I have no idea what my score was (or understand the system), but my son and I were identified as at high risk of harm and referred to MARAC. They took various actions via social services; and SS and Police also supported me in prosecuting him twice (he ended up in prison).
I was advised to 'disappear' when I initially took the decision to prosecute him, so we left for 2 weeks - but we had to return as he threatened my cat-sitter and said he would kill the cat.
I was referred to Women's Aid and did the Freedom Programme, and they also supported me around the court cases. The Police used to drive by my house regularly, I had a flag on my home phone and a police mobile phone to call them - both would initiate a fast response. I still have the flag on my home phone 7 years later, and even if I phone 101 they immediately dispatch. I have said I am happy for it to be removed, but as he lives so close to me now, the Police consider me still at risk (I've not seen him in years).
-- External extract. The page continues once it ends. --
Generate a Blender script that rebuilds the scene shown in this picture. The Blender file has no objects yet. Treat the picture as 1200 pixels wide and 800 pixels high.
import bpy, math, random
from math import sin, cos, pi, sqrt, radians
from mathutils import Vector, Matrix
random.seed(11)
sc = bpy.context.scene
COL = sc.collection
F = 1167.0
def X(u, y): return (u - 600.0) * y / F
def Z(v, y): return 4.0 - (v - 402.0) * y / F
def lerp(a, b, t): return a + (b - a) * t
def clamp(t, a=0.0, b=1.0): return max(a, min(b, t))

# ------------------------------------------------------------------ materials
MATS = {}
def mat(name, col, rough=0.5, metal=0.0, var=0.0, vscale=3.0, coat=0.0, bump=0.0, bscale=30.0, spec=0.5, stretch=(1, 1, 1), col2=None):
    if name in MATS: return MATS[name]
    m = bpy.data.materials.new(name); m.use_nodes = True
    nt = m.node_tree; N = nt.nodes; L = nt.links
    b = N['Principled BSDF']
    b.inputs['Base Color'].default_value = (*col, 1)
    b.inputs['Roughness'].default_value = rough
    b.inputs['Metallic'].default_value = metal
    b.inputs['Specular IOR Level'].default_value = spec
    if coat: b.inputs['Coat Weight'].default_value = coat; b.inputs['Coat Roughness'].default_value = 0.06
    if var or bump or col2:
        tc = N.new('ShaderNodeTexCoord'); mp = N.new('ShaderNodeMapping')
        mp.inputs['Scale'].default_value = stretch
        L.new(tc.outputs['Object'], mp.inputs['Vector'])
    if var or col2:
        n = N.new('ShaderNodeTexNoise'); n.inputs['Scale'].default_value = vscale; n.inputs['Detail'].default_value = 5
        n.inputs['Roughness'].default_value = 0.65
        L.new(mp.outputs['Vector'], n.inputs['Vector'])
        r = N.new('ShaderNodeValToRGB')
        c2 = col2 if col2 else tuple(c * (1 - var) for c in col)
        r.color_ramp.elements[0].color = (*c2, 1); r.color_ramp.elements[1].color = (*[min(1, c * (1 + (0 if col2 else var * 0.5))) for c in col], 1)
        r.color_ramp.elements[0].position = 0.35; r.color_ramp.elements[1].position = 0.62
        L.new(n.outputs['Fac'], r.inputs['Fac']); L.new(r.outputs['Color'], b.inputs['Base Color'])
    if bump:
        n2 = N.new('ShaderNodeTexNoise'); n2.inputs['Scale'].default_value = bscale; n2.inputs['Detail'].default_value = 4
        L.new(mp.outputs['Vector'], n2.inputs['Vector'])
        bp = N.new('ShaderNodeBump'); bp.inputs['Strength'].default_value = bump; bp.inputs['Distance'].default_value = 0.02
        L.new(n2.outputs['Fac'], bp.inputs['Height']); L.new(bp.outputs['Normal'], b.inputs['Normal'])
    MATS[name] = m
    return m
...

They sent around a safety advisor who told me how to make the house secure - fences around the property, special paint on the top of fences that allowed access to the back, window locks, metal container on the inside of the letterbox (to prevent fire). I couldn't afford security cameras at the time, but got a motion activated dash-cam and parked so it monitored my driveway (I already had a court-imposed restraining order).
Social services were primarily for my son - and I had to sign various undertakings to not allow the ex into my house etc. But they also provided lots of help - tactics to help break that Stockholm Syndrome thing.
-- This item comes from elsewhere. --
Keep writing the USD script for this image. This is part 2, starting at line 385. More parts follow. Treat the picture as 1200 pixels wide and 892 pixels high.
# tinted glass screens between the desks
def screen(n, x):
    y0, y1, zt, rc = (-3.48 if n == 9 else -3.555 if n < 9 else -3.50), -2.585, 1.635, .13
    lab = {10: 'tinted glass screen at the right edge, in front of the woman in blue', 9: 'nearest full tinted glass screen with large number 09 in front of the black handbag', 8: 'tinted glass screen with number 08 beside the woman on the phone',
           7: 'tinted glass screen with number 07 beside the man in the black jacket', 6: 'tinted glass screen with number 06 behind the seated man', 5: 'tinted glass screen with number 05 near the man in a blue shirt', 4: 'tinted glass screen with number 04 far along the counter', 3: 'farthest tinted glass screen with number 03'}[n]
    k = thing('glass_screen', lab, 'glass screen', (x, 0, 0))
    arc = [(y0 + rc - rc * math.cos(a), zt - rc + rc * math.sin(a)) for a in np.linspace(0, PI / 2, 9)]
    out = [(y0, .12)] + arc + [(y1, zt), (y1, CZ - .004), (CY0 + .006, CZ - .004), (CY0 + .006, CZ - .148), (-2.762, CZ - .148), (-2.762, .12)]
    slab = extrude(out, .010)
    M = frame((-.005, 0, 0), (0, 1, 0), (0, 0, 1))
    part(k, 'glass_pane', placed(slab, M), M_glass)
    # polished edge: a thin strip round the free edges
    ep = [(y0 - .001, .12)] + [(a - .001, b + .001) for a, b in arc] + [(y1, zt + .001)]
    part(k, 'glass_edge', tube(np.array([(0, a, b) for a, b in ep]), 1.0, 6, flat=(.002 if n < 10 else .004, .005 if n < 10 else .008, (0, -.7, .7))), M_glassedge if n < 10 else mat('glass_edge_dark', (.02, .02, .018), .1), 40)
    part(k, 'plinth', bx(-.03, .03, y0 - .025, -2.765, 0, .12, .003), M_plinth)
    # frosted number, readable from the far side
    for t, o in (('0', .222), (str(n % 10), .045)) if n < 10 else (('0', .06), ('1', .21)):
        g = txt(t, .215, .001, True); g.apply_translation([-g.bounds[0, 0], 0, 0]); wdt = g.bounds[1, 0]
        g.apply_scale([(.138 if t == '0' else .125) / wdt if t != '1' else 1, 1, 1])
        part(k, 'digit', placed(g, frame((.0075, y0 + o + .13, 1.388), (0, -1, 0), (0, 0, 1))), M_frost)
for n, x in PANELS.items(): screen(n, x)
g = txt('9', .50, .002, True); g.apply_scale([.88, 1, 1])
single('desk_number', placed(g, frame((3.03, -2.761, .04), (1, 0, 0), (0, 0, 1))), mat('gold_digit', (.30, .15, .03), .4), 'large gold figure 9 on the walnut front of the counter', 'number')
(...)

After he'd been in prison, the probation service were also really helpful.
A lot of my initial decisions were driven by it being brought home to me how this was affecting my son - and that I now had to keep him safe and secure. Obviously I didn't want to give SS any reasons to take him from me. I had taken back the abusive ex so many times before that.
In general, Police and social work really helped me to keep him away and end things for good, including prosecution, whilst also taking steps to give us some protection.
I remember the Police saying to me that, 'this IS going to end, one way or another. You'll end the relationship; or he'll end the relationship on his own terms, when he feels like it, despite all your efforts; or we'll carry you out in a box. So choose the best way." Maybe that might help your decisions too?